We spent the weekend at Pickett State Park with Alan's side of the family. I mentioned before this has been a tradition for years. What I didn't mention, is that this year I wasn't really looking forward to it. I've been having a round of depression and pain lately which makes me want to curl up and do as little as possible (all the while feeling very guilty).
Saturday morning Alan and I packed up and headed up to the park. We made our annual stop at Walmart for supplies for dinner and breakfast, and then drove on into the park.
Our son and his best friend were already there so they helped us unload the car and brought us up to speed on event thus far (the rest of the family had arrived on Friday evening). 
We spent our time doing a lot of relaxing and talking, and not much hiking as it was very wet and rainy. I made a big pot of spaghetti, a tossed salad, and cheesy bread for dinner for everyone, and we rounded it out with roasted marshmallows, pumpkin bread, cookies, and homemade granola.
Sunday morning part of the group got up and took a walk in the misty rain while I started cooking breakfast. That's a tradition as well. Homemade pancakes, bacon, and omelets with juice, coffee, tea, and hot chocolate. There were 10 of us this weekend. That's A LOT of pancakes -- especially when there are special orders involved, i.e., plain, pecan, and/or chocolate chip. Eventually I had to grab a single pancake and one slice of bacon for myself! Everybody ate and talked and laughed and generally enjoyed themselves from the 4 year old to the nearly 80 year old.
After breakfast, my father-in-law came over to where I was washing up the dishes and gave me a big hug. He said, "I wasn't feeling well this morning, but the walk up the hill and all this wonderful food has made me really glad I came." I kissed him and told him the love and affection went a long way as well.

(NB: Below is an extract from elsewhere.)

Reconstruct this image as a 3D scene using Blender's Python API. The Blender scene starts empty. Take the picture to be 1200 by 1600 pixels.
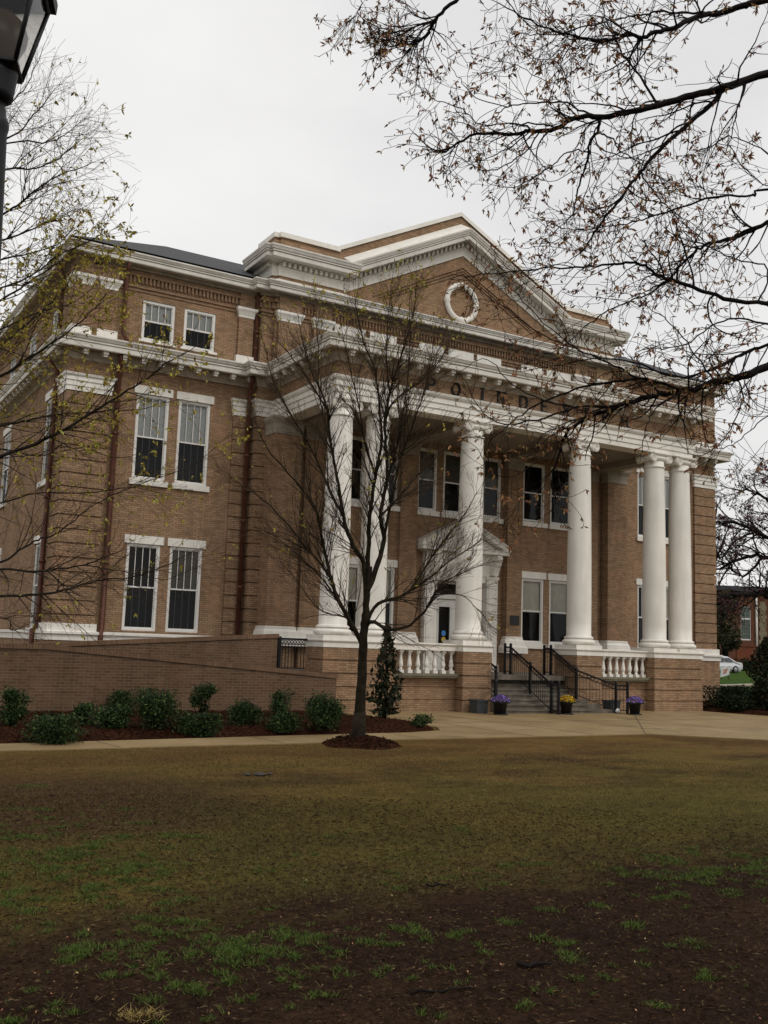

And suddenly I was glad I had come too. Isolation is not good for the soul. And suffering in silence doesn't do any of us any good -- whether it's from pulmonary fibrosis or depression.
So today I'll unpack and clean house and listen to some happy music. I'll do my Bible study and crochet a little. But mostly I think I'll remember that hug from my father in law.

1 comment:

  1. Sometimes, a hug takes all the angst and sadness away. It's the little things that make the biggest difference!